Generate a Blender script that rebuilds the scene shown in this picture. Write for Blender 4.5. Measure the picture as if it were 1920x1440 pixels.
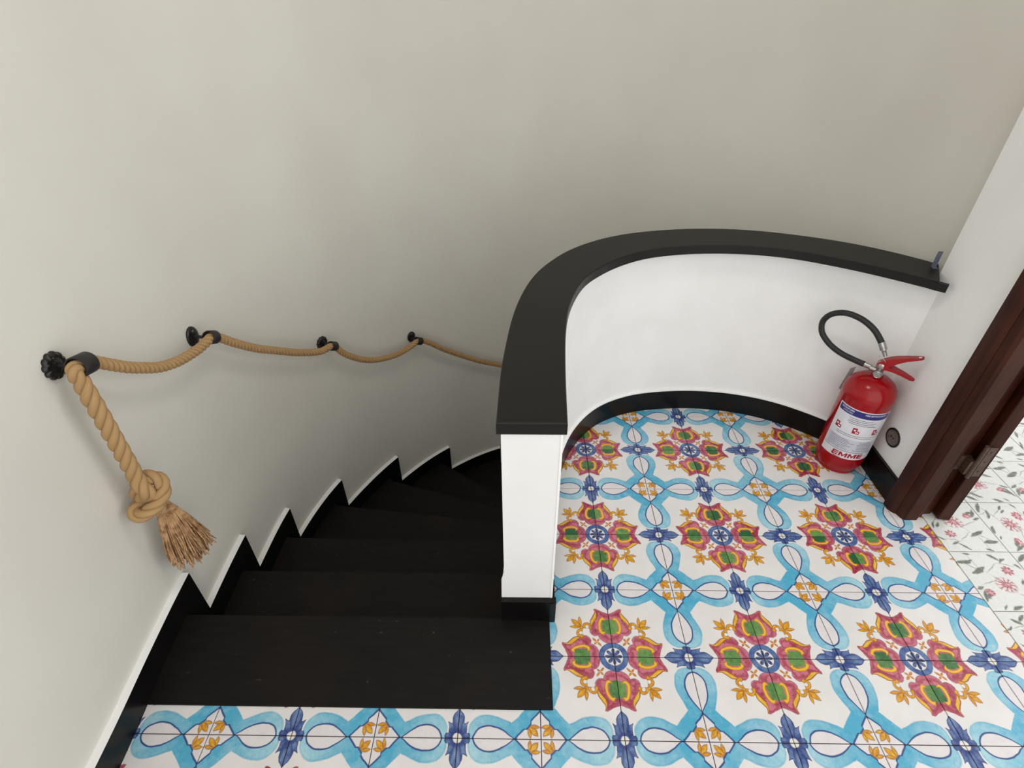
import bpy, bmesh, math, random
from mathutils import Vector, Matrix
random.seed(4)
sc = bpy.context.scene
PI = math.pi
for o in list(bpy.data.objects): bpy.data.objects.remove(o)

# ------------------------------------------------------------------ camera
cam_data = bpy.data.cameras.new('camera'); cam = bpy.data.objects.new('camera', cam_data)
sc.collection.objects.link(cam); sc.camera = cam
cam_data.sensor_width = 36.0; cam_data.lens = 1018.97 / 1920 * 36; cam_data.clip_start = 0.02
R_ = Vector((0.99987567, 0.01495702, -0.00499362)); U_ = Vector((-0.00491445, 0.59649183, 0.8026041)); F_ = Vector((-0.01498322, 0.80247977, -0.59649117))
m = Matrix((R_, U_, -F_)).transposed().to_4x4(); m.translation = Vector((-0.25407726, -1.73592423, 1.45444311))
cam.matrix_world = m

# ------------------------------------------------------------------ light and exposure
w = bpy.data.worlds.new('world'); sc.world = w; w.use_nodes = True
bg = w.node_tree.nodes['Background']; bg.inputs[0].default_value = (1.0, 0.992, 0.975, 1); bg.inputs[1].default_value = 1.62
def area(name, loc, target, sx, sy, power, col):
    d = bpy.data.lights.new(name, 'AREA'); d.shape = 'RECTANGLE'; d.size = sx; d.size_y = sy; d.energy = power; d.color = col
    o = bpy.data.objects.new(name, d); sc.collection.objects.link(o); o.location = loc
    o.rotation_euler = (Vector(target) - Vector(loc)).to_track_quat('-Z', 'Y').to_euler(); return o
area('ceiling_light', (-0.05, -0.8, 2.6), (-0.05, -0.8, 0), 0.32, 0.32, 7.5, (1.0, 0.96, 0.9))
area('side_fill_light', (2.6, -1.3, 1.5), (-1.0, -1.0, 1.0), 1.5, 1.5, 7, (0.95, 0.98, 1.0))  # added unseen fill lifting the left wall, standing for next-room daylight
sc.view_settings.view_transform = 'Standard'; sc.view_settings.look = 'None'
sc.view_settings.exposure = 0.0; sc.view_settings.gamma = 1.0; sc.view_settings.use_curve_mapping = False

# ------------------------------------------------------------------ helpers
def lin(c):
    f = lambda x: x / 12.92 if x <= 0.04045 else ((x + 0.055) / 1.055) ** 2.4
    return tuple(f(v / 255) for v in c) + (1.0,)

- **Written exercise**
Starting with the first line of the data above and ending with the line containing "cam.matrix_world = m", please restate every line exactly, leaving images out.

- **Task output**
Generate a Blender script that rebuilds the scene shown in this picture. Write for Blender 4.5. Measure the picture as if it were 1920x1440 pixels.
import bpy, bmesh, math, random
from mathutils import Vector, Matrix
random.seed(4)
sc = bpy.context.scene
PI = math.pi
for o in list(bpy.data.objects): bpy.data.objects.remove(o)

# ------------------------------------------------------------------ camera
cam_data = bpy.data.cameras.new('camera'); cam = bpy.data.objects.new('camera', cam_data)
sc.collection.objects.link(cam); sc.camera = cam
cam_data.sensor_width = 36.0; cam_data.lens = 1018.97 / 1920 * 36; cam_data.clip_start = 0.02
R_ = Vector((0.99987567, 0.01495702, -0.00499362)); U_ = Vector((-0.00491445, 0.59649183, 0.8026041)); F_ = Vector((-0.01498322, 0.80247977, -0.59649117))
m = Matrix((R_, U_, -F_)).transposed().to_4x4(); m.translation = Vector((-0.25407726, -1.73592423, 1.45444311))
cam.matrix_world = m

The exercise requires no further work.